Wednesday, November 10, 2010

where does the switch happen?

at what point in a relationship or friendship...(or pirate ship)... does someone get the power to make you (me) so upset? when do you make a choice to be so emotionally vulnerable with someone... and allow their actions to get to you? im still trying to figure this out.
j

1 comment:

  1. Before I answer, we have to set certain… guidelines or establish assumptions about the person that we are talking about. Some people are easily prone to emotional vulnerability due to lack of confidence or lack of attention growing up, or whatever myriad of emotional and psychological issues that run amok in society today. So when the answer I would assume that we are talking about a typically emotionally strong, levelheaded, well-balanced individual that is in touch with themselves, shares a certain connectedness with the universe and has self-esteem and confidence.

    With that said…

    The switch happens when you start to care.
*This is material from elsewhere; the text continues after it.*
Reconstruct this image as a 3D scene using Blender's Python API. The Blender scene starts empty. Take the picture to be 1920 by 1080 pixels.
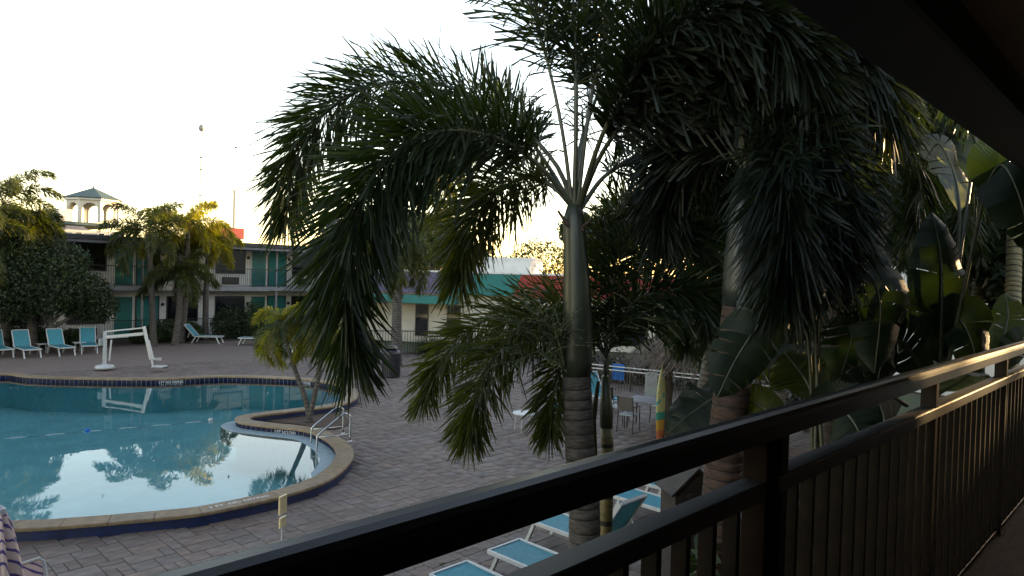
import bpy, bmesh, math, random
import numpy as np
from mathutils import Vector, Matrix
random.seed(7); rng = np.random.default_rng(11)
D2R = math.radians
scene = bpy.context.scene
col = scene.collection

# ------------------------------------------------------------------ camera, world, sun, exposure
# courtyard frame: X along our balcony railing, Y across the courtyard, Z up
YAW, PITCH, ROLL, FPX, EYE = 0.771557, -0.019663, 0.029121, 1317.3, 4.05
_f = Vector((math.cos(YAW)*math.cos(PITCH), math.sin(YAW)*math.cos(PITCH), math.sin(PITCH)))
_r = Vector((math.sin(YAW), -math.cos(YAW), 0)); _u = _r.cross(_f)
_c, _s = math.cos(ROLL), math.sin(ROLL)
RIGHT = _c*_r + _s*_u; UP = -_s*_r + _c*_u; FWD = _f
cd = bpy.data.cameras.new('camera'); cam = bpy.data.objects.new('camera', cd); col.objects.link(cam)
cd.sensor_width = 36.0; cd.lens = 36.0*FPX/1920; cd.clip_start = 0.05; cd.clip_end = 3000
m = Matrix((RIGHT, UP, -FWD)).transposed().to_4x4(); m.translation = Vector((0, 0, EYE)); cam.matrix_world = m
scene.camera = cam
scene.render.resolution_x = 1024; scene.render.resolution_y = 576

SUN_AZ, SUN_EL = -13.0, 8.5           # degrees from +X towards +Y, elevation
w = bpy.data.worlds.new('World'); scene.world = w; w.use_nodes = True
nt = w.node_tree; nt.nodes.clear()
wo = nt.nodes.new('ShaderNodeOutputWorld'); bg = nt.nodes.new('ShaderNodeBackground'); sky = nt.nodes.new('ShaderNodeTexSky')
sky.sky_type = 'NISHITA'; sky.sun_disc = False
sky.sun_elevation = D2R(SUN_EL); sky.sun_rotation = D2R(90 - SUN_AZ)
sky.altitude = 10; sky.air_density = 1.0; sky.dust_density = 0.4; sky.ozone_density = 0.3
bg.inputs['Strength'].default_value = 0.15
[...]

When you care about a person, they become a part of you , he set expectations of that person based on your opinion of what people should be like and how they should treat you and others. If this person fails to meet your expectations then you become upset.
    Maybe haven’t figured out because you’re assuming that emotional vulnerability is a choice or that you have the power to choose who it is that you care about. I don’t believe this to be the case. Love is whimsical and unassuming. It does not ask for your permission, it does not ask if it’s the right time or place, it crashes over you and can complete you or it can ruin you depending on the circumstances.

    Do you really think you can make yourself care about somebody? Or on the flip side can make yourself do not care about someone?